Неделю назад навестили и Колодистое. Как передают, у нас «раскулачили старосту». Забрали сапоги, белье, продукты. Он спрятался. Взломали окно в лавке. Побили яйца, собранные на сдачу (на следующий день должны были везти) смешали с солью, с сушеными и свежими фруктами.
В тот вечер полицаи еще бегали – ловили по селу людей.
4 сентября 1943 г.Чертова полиция вчера писать помешала. Явилась на трех подводах сюда. Зачем – так точно не знаю. Пришлось все попрятать, картошку копать – на улицу поглядывать. Передавали:
– Переводчик каменецкого коменданта сказал: «Все село виновато, что у вас так часто партизаны бывают. Это местные с ними связи имеют. Мы их потрусим».
Продолжаю тему «Партизаны».
Задолго перед рассветом пошел в лес – дубовой коры постругать для дубления кожи. С топором и мешком. Возле леса наскочил на две машины. Остановили вооруженные:
– Куда?
Объяснил.
– Не ходи в лес. Хорошо, что на нас напал. А если немцы? За партизана бы посчитали.
Четверо явились на ток. Там ночевал руководитель хозяйства. Выпил с вечера. Решил ловить, кто берет зерно. Уснул. Как раз потягивался, просыпаясь.
– Что, замерз?
Он испугался.
– Побегай немного, согреешься. Ну, как дела? Зерно караулишь? Ты своим скажи, чтоб в лес не ходили.
* * *
В селе Синица должны были арестовать двоих. Донос – работали в НКВД.
Один зять тетки Марии был в снабженческих организациях в военторге. Другой – бывший староста. Староста был арестован. Бежал. Семен (зять) скрылся сразу. У обоих конфисковали все имущество. Даже доски стола содрали. Жена Семена убивалась.

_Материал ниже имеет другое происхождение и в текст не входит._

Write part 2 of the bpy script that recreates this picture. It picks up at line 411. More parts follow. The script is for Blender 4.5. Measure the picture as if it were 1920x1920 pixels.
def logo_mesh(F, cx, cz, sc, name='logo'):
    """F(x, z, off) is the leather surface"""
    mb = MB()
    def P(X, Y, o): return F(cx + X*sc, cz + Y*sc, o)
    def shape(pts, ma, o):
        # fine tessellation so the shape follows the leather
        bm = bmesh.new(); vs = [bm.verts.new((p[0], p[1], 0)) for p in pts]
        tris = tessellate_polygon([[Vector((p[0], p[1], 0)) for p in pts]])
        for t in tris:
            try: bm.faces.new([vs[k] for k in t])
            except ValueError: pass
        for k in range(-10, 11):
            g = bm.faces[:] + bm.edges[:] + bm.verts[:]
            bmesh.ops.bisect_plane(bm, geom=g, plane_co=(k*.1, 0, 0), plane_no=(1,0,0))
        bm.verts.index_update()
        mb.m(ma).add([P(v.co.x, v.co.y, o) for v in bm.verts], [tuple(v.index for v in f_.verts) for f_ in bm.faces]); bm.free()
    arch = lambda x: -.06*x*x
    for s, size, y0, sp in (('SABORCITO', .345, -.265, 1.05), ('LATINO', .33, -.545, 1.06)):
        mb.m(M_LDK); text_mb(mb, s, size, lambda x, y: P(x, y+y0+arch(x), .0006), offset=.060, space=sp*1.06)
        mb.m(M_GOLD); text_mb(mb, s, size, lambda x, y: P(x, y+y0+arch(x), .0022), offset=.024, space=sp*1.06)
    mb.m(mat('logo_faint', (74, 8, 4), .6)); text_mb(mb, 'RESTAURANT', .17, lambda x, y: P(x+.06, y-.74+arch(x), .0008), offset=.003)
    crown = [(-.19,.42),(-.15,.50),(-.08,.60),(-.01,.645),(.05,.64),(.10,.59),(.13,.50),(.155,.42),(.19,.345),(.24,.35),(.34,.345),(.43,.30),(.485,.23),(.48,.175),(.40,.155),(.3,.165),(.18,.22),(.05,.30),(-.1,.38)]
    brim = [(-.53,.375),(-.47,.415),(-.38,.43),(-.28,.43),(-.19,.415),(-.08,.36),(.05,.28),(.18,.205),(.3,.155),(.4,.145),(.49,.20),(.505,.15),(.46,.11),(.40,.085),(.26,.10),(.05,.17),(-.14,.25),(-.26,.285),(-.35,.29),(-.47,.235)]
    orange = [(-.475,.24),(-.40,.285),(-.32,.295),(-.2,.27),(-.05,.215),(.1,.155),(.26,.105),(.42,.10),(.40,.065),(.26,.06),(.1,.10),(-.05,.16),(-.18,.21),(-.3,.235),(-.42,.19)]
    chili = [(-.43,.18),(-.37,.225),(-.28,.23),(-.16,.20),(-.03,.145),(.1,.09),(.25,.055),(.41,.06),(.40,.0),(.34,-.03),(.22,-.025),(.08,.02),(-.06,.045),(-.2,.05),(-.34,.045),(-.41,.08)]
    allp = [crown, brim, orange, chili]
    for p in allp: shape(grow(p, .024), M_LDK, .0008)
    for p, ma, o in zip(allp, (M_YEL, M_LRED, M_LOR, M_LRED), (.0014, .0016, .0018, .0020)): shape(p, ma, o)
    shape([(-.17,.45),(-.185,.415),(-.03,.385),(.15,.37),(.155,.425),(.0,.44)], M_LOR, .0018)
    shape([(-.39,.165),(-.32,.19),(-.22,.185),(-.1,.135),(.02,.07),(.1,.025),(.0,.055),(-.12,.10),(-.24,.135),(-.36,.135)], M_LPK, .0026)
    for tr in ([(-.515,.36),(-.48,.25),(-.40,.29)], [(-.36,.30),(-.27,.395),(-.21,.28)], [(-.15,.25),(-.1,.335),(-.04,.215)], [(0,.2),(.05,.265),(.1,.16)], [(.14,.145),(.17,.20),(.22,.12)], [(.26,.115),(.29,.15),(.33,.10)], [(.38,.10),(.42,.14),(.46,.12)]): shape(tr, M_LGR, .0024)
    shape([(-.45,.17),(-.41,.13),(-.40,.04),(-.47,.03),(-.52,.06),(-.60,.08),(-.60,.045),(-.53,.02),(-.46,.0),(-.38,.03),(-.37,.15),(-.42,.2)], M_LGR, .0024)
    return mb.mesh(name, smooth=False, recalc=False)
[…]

Потом арестовали ее и старостиху. Били, спрашивая, где мужья. Повезли на разных подводах. Немец-жандарм оттолкнул одну:
– Тебе здесь нечего делать.
Видела: издевались над другой. Хватали за нос, за уши, за груди. Замучили. Пристрелили.
Жену Семена пока выпустили.
Придя:
– Дура я о поросятах, о хустках жалела. Есть вот этот старенький жакетишко. Хватит. Лишь бы оттуда выйти. Если бы все содрали, голая пошла бы и то спасибо сказала.
Семен скрывается где-то в полях.
Ночью иногда заходит к родным поесть.
* * *
Десять дней назад в Умани пристрелили последних евреев. Будто их было человек тридцать мастеровых. Жили в одном доме. После люди видели – в распахнутые окна – все перевернуто. Битая посуда. Пристрелили в сухом яру. В черте города.
По слухам, три девушки убежали.
* * *
Партизаны стремятся не уничтожать хлеб, а задержать обмолот. На «Затишке» грозили: сожжем молотилку. В Черноводах сожгли. В Христиновском районе, по рассказам, пожгли много.
Теперь в Терновском районе, молотят так. В Терновке тринадцать молотилок. На ночь их свозят в одно место. Охраняет большой отряд полиции. Захотят молотить – гуртом переезжают в другое место.
Понятно, обмолот идет куда медленнее.